EXERCISE PROMPT
Check every line below for the word "part" and show those that hold it.

LISTED RECORDS
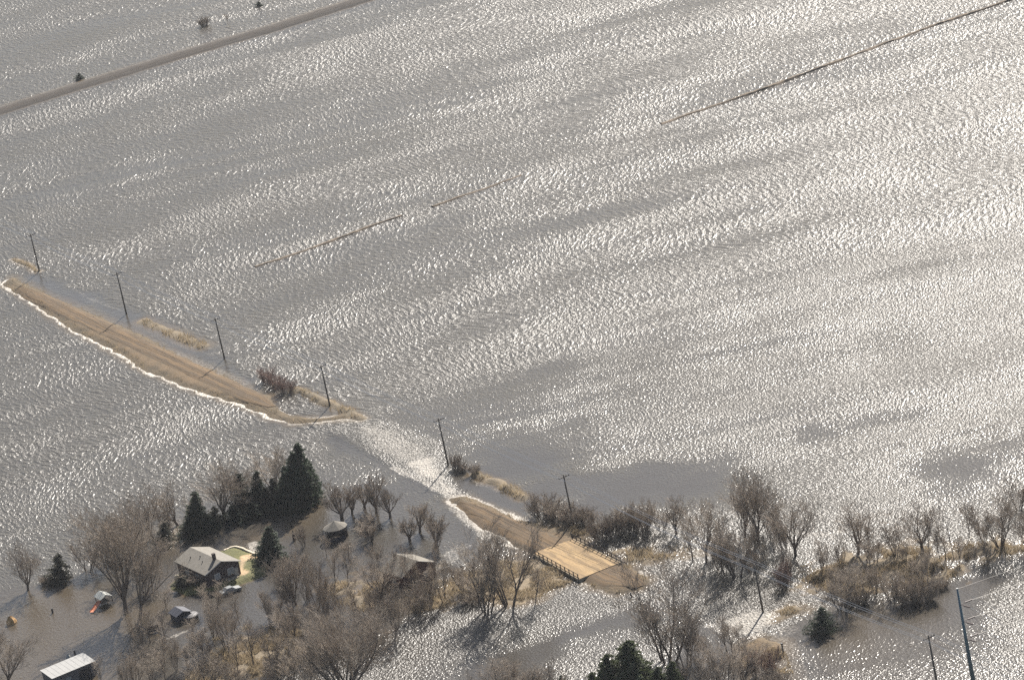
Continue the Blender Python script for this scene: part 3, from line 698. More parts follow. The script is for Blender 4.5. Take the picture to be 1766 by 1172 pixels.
# dark shed, round tank, bench
q_ = gp(313, 1066); t = thing('small_shed', 'low dark blue shed with shallow gable roof beside the round grey tank', 'shed', (q_.x, q_.y, -.4), RA)
g = MB(); vs = [(1.7, -1.5, -.4), (1.7, 1.5, -.4), (1.7, 1.5, 1.9), (1.7, 0, 2.5), (1.7, -1.5, 1.9)]; g.v += vs+[(-1.7, y, z) for x, y, z in vs]; g.f += [(0,1,2,3,4), (9,8,7,6,5), (0,5,6,1), (1,6,7,2), (4,9,5,0)]; g.build('wall', M['blue'], t)
g = MB()
for sg in (-1, 1): g.add([(1.95, 0, 2.6), (1.95, sg*1.8, 1.88), (-1.95, sg*1.8, 1.88), (-1.95, 0, 2.6), (1.95, 0, 2.5), (1.95, sg*1.8, 1.78), (-1.95, sg*1.8, 1.78), (-1.95, 0, 2.5)], [(0,1,2,3), (7,6,5,4), (0,4,5,1), (1,5,6,2), (2,6,7,3)])
g.build('roof', M['blue'], t); g = MB(); g.box((1.74, .2, .8), (.06, .9, 1.8)); g.build('door', M['black'], t)
q_ = gp(330, 1066); t = thing('round_tank', 'round grey covered tank beside the dark blue shed', 'tank', (q_.x, q_.y, -.3))
g = MB(); g.tube([(0, 0, -.3), (0, 0, 1.1)], [1.5, 1.5], 24); g.build('wall', M['black'], t, smooth=False)
g = MB(); g.tube([(0, 0, 1.1), (0, 0, 1.18), (0, 0, 1.4), (0, 0, 1.48)], [1.6, 1.6, 1.0, .3], 24); g.build('lid', M['stock'], t)
q_ = gp(266, 1090); t = thing('garden_bench', 'black garden bench standing in the flood beside the big bare tree', 'bench', (q_.x, q_.y, 0), math.atan2((gp(275,1088)-gp(257,1093)).y, (gp(275,1088)-gp(257,1093)).x))
g = MB(); g.box((0, .35, .95), (2.2, .1, .8)); g.build('backrest', M['black'], t); g = MB(); g.box((0, -.05, .45), (2.2, .6, .08)); g.build('seat', M['black'], t)
for x in (-1, 1):
    for y in (-.3, .35): g = MB(); g.box((x, y, -.1), (.1, .1, 1.1)); g.build('leg', M['black'], t)
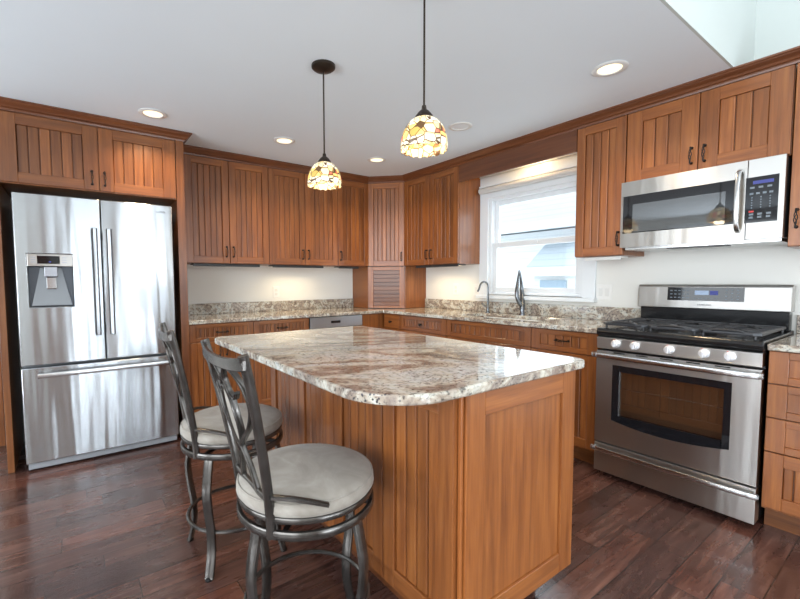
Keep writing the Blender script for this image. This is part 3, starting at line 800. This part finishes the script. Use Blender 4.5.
# local y axis points away from the camera; local x to the left in the picture
m = MB(); m.lathe([(.001, 0), (.026, 0), (.026, .008), (.020, .016), (.021, .05), (.019, .07), (.001, .072)], (0, 0, 0), 18); m.build('base', plain('gunmetal', (.22, .23, .25), .2, .95), fa, smooth=True)
nk = catmull([(0, 0, .05), (-.018, 0, .10), (-.046, 0, .16), (-.060, -.004, .215), (-.058, -.008, .26), (-.046, -.014, .31), (-.038, -.02, .36), (-.035, -.03, .395)], 5)
MB().tube(nk, [.024-.019*(i/(len(nk)-1))**1.2 for i in range(len(nk))], 12).build('neck', GUNM, fa, smooth=True)
sp_ = catmull([(-.035, -.03, .394), (-.030, -.035, .35), (-.020, -.04, .29), (-.002, -.045, .23), (.006, -.045, .17), (.006, -.03, .12), (.002, -.01, .085)], 5)
MB().tube(sp_, [.004+.013*min(1, i/(len(sp_)-1)*1.8) for i in range(len(sp_))], 12).build('spray_head', GUNM, fa, smooth=True)

# ------------------------------------------------------------------ range
rg = thing('gas_range', 'stainless freestanding gas range with black cooktop and raised control back', 'range', (-.62, -2.822, 0), -90)
RW = .758
m = MB(); m.box(.004, RW-.004, .03, .59, .03, .87, tone=1)
m.build('body', BLACK, rg, .003)
MB().box(.03, RW-.03, .05, .1, 0, .04, tone=1).build('kick_panel', BLACK, rg)
m = MB(); m.prism([(-.05, .885), (-.055, .905), (-.045, .922), (-.02, .926), (.50, .926), (.53, .932), (.59, .932), (.59, .871), (-.03, .871)], 'x', 0, RW, tone=1)
m.build('cooktop', BLACK, rg, .004)
m = MB(); m.prism([(-.045, .800), (-.050, .868), (-.03, .8705), (.03, .8705), (.03, .800)], 'x', .002, RW-.002, tone=1); cpn = m.build('control_panel', STEEL, rg, .003)
for x in (.113, .215, .383, .535, .638):
    k = MB(); k.lathe([(.001, 0), (.024, 0), (.024, -.006), (.019, -.010), (.018, -.030), (.014, -.034), (.001, -.034)], (0, 0, 0), 20, axis='y')
    k.box(-.004, .004, -.040, -.03, -.017, .017, tone=1)
    ko = k.build('knob', KNOB, cpn, smooth=True); ko.location = (x, -.048, .838)
m = MB()
for x in (.113, .215, .383, .535, .638): m.box(x-.012, x-.006, -.0515, -.046, .858, .863, tone=1)
m.build('knob_mark', REDM, cpn)
# oven door: frame with hole (curved lower edge)
OX0, OX1, OZ0, OZ1 = .095, .650, .360, .708
def hole_bottom(x):
    t = (x-OX0)/(OX1-OX0)*2-1
    return OZ0-.030*(1-t*t)+.01
n = 16; xsd = [0]+[OX0+(OX1-OX0)*i/n for i in range(n+1)]+[RW]
m = MB(); YF = -.045
def quadbox(m, xa, xb, za0, zb0, za1, zb1, y0, y1):
    b = len(m.v)
    for y in (y0, y1): m.v += [(xa, y, za0), (xb, y, zb0), (xb, y, zb1), (xa, y, za1)]
    for q in ((0, 1, 2, 3), (7, 6, 5, 4), (0, 4, 5, 1), (1, 5, 6, 2), (2, 6, 7, 3), (3, 7, 4, 0)): m.face([b+i for i in q])
m.box(.002, OX0, YF, .03, .222, .788, tone=1); m.box(OX1, RW-.002, YF, .03, .222, .788, tone=1); m.box(OX0, OX1, YF, .03, OZ1, .788, tone=1)
for i in range(n):
    a, b = xsd[1+i], xsd[2+i]; quadbox(m, a, b, .222, .222, hole_bottom(a), hole_bottom(b), YF, .03)
od = m.build('oven_door', STEEL, rg)
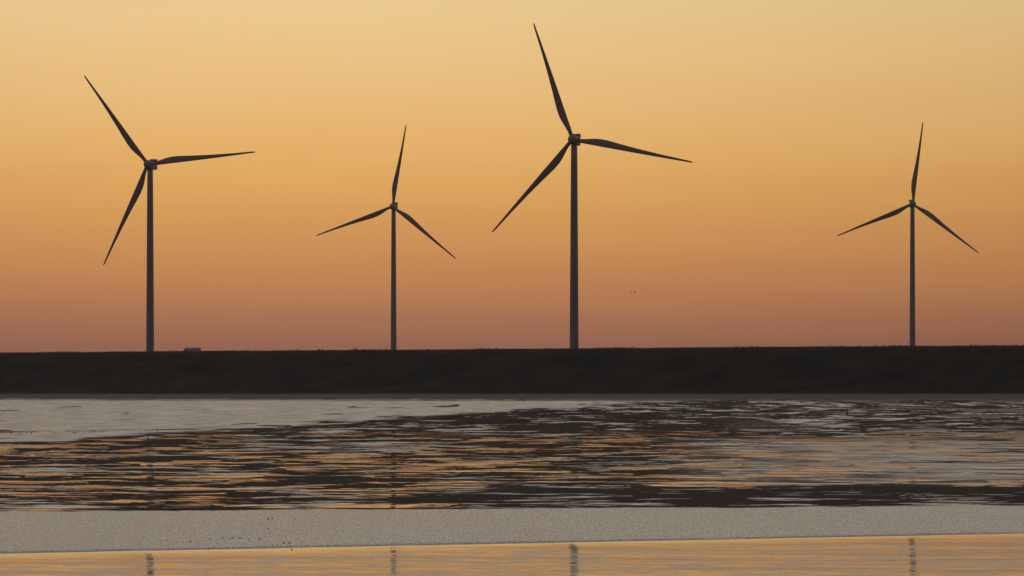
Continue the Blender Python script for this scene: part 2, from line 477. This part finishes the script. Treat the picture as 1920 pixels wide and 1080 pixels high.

FULL SOLUTION
Continue the Blender Python script for this scene: part 3, from line 698. More parts follow. The script is for Blender 4.5. Take the picture to be 1766 by 1172 pixels.
Keep writing the Blender script for this image. This is part 3, starting at line 800. This part finishes the script. Use Blender 4.5.
Continue the Blender Python script for this scene: part 2, from line 477. This part finishes the script. Treat the picture as 1920 pixels wide and 1080 pixels high.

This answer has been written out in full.